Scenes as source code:
———
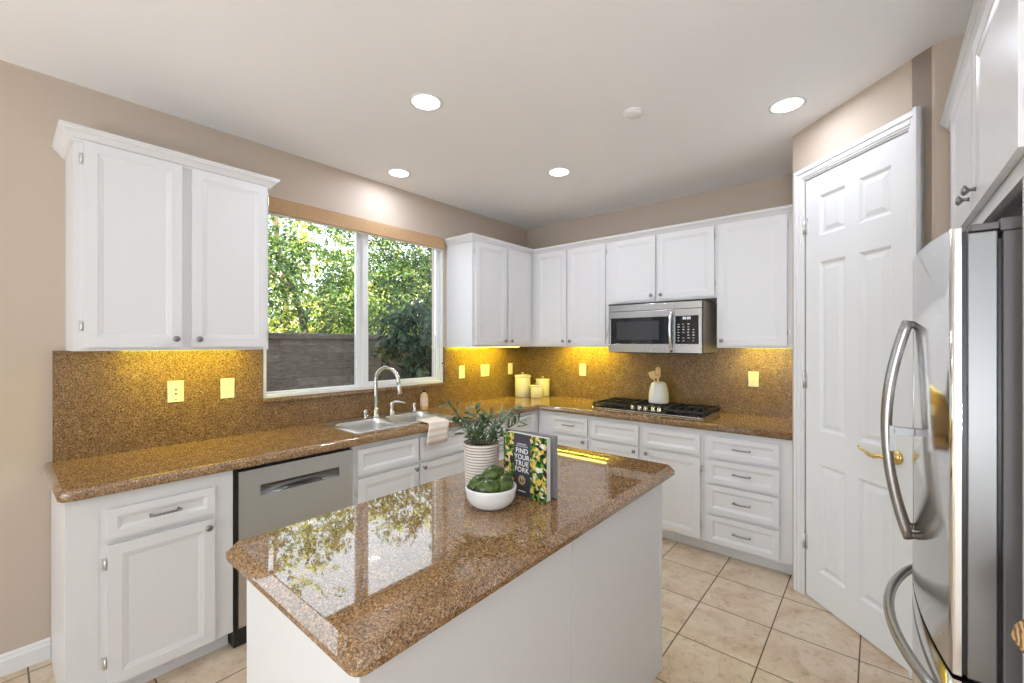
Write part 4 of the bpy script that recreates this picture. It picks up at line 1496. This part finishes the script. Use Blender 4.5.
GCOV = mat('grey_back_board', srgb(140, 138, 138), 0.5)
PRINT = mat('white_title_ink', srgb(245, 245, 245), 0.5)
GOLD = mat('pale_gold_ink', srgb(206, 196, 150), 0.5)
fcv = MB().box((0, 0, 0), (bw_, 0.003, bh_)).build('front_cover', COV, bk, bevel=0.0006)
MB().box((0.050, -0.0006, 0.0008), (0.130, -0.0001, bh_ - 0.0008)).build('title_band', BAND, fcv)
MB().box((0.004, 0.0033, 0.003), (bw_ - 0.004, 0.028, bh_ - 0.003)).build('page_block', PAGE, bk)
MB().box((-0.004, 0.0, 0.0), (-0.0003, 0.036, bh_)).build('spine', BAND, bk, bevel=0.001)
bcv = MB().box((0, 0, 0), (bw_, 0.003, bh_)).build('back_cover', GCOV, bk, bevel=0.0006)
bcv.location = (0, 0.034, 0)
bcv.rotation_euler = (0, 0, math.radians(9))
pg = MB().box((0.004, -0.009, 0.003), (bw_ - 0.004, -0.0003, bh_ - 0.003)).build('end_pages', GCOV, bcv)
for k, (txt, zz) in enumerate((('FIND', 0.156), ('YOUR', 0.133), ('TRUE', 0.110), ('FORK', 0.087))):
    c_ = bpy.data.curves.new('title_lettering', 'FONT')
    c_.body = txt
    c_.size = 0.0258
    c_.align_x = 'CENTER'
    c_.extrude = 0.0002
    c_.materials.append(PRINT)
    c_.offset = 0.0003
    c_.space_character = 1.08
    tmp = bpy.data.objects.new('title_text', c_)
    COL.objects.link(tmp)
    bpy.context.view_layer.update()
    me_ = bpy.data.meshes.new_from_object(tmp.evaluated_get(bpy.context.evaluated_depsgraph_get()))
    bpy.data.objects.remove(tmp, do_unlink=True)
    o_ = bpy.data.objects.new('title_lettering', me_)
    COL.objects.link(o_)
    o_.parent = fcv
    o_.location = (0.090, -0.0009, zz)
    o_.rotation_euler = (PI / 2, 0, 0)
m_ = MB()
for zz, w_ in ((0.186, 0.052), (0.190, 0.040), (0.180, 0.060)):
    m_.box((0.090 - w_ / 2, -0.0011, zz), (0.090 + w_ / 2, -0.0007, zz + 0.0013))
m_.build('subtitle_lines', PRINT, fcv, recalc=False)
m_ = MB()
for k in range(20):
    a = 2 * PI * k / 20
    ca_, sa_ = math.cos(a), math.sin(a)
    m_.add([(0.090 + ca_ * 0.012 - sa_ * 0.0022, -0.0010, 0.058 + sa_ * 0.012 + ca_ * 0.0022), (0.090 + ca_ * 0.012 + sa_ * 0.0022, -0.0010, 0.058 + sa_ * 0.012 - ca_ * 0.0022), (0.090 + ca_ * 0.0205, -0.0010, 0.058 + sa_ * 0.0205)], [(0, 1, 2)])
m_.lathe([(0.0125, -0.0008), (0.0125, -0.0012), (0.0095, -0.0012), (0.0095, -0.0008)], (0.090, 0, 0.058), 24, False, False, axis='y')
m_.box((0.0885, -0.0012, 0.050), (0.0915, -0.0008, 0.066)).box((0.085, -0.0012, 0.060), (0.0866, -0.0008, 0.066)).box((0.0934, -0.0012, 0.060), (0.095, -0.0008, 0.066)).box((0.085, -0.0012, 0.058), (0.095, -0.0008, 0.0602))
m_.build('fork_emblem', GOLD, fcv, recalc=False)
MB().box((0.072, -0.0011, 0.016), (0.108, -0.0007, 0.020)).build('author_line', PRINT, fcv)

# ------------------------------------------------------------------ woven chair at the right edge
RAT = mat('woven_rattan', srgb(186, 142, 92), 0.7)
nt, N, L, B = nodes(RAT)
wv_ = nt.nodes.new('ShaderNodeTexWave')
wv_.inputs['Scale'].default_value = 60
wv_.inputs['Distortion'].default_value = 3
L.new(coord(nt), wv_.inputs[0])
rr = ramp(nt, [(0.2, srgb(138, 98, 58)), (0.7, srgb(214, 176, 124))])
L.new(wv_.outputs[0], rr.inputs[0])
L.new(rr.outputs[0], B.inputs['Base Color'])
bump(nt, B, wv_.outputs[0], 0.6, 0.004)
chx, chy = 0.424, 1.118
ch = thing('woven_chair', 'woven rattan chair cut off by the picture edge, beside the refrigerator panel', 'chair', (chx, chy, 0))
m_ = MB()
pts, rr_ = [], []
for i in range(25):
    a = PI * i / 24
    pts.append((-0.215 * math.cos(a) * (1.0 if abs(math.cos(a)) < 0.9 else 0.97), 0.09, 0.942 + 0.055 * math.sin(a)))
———
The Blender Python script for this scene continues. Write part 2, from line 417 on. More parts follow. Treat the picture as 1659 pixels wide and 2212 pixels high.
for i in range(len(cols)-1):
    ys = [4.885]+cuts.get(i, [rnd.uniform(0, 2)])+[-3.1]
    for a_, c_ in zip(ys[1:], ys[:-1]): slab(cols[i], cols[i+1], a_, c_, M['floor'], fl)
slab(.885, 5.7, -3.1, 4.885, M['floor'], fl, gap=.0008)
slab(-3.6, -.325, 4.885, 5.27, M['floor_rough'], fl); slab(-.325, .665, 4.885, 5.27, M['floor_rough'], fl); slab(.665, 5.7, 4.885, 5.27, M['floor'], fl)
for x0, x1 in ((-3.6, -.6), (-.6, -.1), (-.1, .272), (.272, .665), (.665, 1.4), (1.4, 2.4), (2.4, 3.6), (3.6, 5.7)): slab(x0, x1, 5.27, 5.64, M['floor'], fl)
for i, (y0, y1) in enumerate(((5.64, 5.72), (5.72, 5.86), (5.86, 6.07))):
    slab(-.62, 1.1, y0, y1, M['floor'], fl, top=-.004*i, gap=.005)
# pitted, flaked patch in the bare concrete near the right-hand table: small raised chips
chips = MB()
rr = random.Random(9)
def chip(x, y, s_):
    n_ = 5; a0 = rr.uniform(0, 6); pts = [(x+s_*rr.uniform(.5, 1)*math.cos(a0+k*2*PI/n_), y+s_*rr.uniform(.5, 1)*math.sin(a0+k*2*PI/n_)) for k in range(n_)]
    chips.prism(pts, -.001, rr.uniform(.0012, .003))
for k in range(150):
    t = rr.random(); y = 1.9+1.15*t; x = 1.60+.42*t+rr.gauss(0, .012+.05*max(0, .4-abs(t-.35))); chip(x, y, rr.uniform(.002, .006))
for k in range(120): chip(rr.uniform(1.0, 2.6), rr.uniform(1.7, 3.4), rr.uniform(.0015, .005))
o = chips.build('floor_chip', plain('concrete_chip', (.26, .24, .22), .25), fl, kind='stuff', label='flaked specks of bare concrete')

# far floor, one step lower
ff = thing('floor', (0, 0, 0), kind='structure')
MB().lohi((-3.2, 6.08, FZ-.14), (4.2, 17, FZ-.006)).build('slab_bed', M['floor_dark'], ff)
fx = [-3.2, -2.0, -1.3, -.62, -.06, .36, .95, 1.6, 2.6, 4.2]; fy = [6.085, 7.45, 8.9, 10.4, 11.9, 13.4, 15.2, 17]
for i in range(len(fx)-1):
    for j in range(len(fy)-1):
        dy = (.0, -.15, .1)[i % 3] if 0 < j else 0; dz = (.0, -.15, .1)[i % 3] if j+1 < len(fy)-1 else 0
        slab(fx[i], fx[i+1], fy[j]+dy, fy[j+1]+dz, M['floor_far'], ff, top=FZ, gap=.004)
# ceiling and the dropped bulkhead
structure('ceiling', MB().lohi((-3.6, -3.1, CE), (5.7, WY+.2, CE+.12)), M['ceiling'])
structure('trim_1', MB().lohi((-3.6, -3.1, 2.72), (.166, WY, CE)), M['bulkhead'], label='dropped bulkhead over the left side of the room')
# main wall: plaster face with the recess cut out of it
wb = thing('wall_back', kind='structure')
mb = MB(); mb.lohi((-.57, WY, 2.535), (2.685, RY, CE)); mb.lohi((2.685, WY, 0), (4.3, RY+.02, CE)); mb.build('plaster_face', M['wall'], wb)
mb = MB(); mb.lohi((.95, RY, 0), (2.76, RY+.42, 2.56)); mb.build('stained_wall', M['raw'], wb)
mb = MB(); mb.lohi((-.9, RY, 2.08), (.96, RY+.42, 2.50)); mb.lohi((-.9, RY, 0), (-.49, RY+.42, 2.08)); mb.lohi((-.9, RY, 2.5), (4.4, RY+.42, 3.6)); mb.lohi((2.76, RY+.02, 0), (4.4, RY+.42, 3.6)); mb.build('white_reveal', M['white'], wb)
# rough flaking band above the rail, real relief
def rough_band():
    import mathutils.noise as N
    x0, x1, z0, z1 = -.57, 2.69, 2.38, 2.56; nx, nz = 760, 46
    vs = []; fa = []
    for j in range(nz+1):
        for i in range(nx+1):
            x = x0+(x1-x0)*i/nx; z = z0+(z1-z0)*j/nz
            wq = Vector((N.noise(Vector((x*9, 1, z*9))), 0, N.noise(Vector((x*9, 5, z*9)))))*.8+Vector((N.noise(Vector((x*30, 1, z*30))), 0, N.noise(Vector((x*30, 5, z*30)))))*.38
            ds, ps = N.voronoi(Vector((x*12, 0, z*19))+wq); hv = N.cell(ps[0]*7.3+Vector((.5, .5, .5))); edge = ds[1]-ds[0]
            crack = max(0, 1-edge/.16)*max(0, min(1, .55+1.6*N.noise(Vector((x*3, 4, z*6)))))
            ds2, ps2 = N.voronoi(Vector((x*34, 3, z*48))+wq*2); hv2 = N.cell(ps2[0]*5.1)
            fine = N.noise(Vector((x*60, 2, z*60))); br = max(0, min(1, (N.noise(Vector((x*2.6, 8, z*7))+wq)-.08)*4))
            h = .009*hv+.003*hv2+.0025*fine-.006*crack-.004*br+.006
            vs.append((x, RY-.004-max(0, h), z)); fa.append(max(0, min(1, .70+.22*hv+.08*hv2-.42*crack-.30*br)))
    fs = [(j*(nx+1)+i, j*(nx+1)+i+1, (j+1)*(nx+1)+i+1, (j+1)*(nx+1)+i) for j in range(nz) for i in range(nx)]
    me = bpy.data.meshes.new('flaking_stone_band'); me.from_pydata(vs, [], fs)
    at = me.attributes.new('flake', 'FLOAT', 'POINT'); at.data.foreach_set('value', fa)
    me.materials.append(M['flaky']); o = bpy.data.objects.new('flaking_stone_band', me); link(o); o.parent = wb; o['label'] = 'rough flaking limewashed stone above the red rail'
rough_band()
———
▸ What you need to do
Quote the lines that begin at the line containing "The Blender Python" and end at the line containing "of bare concrete')", keeping both of those lines.

▸ Task response
The Blender Python script for this scene continues. Write part 2, from line 417 on. More parts follow. Treat the picture as 1659 pixels wide and 2212 pixels high.
for i in range(len(cols)-1):
    ys = [4.885]+cuts.get(i, [rnd.uniform(0, 2)])+[-3.1]
    for a_, c_ in zip(ys[1:], ys[:-1]): slab(cols[i], cols[i+1], a_, c_, M['floor'], fl)
slab(.885, 5.7, -3.1, 4.885, M['floor'], fl, gap=.0008)
slab(-3.6, -.325, 4.885, 5.27, M['floor_rough'], fl); slab(-.325, .665, 4.885, 5.27, M['floor_rough'], fl); slab(.665, 5.7, 4.885, 5.27, M['floor'], fl)
for x0, x1 in ((-3.6, -.6), (-.6, -.1), (-.1, .272), (.272, .665), (.665, 1.4), (1.4, 2.4), (2.4, 3.6), (3.6, 5.7)): slab(x0, x1, 5.27, 5.64, M['floor'], fl)
for i, (y0, y1) in enumerate(((5.64, 5.72), (5.72, 5.86), (5.86, 6.07))):
    slab(-.62, 1.1, y0, y1, M['floor'], fl, top=-.004*i, gap=.005)
# pitted, flaked patch in the bare concrete near the right-hand table: small raised chips
chips = MB()
rr = random.Random(9)
def chip(x, y, s_):
    n_ = 5; a0 = rr.uniform(0, 6); pts = [(x+s_*rr.uniform(.5, 1)*math.cos(a0+k*2*PI/n_), y+s_*rr.uniform(.5, 1)*math.sin(a0+k*2*PI/n_)) for k in range(n_)]
    chips.prism(pts, -.001, rr.uniform(.0012, .003))
for k in range(150):
    t = rr.random(); y = 1.9+1.15*t; x = 1.60+.42*t+rr.gauss(0, .012+.05*max(0, .4-abs(t-.35))); chip(x, y, rr.uniform(.002, .006))
for k in range(120): chip(rr.uniform(1.0, 2.6), rr.uniform(1.7, 3.4), rr.uniform(.0015, .005))
o = chips.build('floor_chip', plain('concrete_chip', (.26, .24, .22), .25), fl, kind='stuff', label='flaked specks of bare concrete')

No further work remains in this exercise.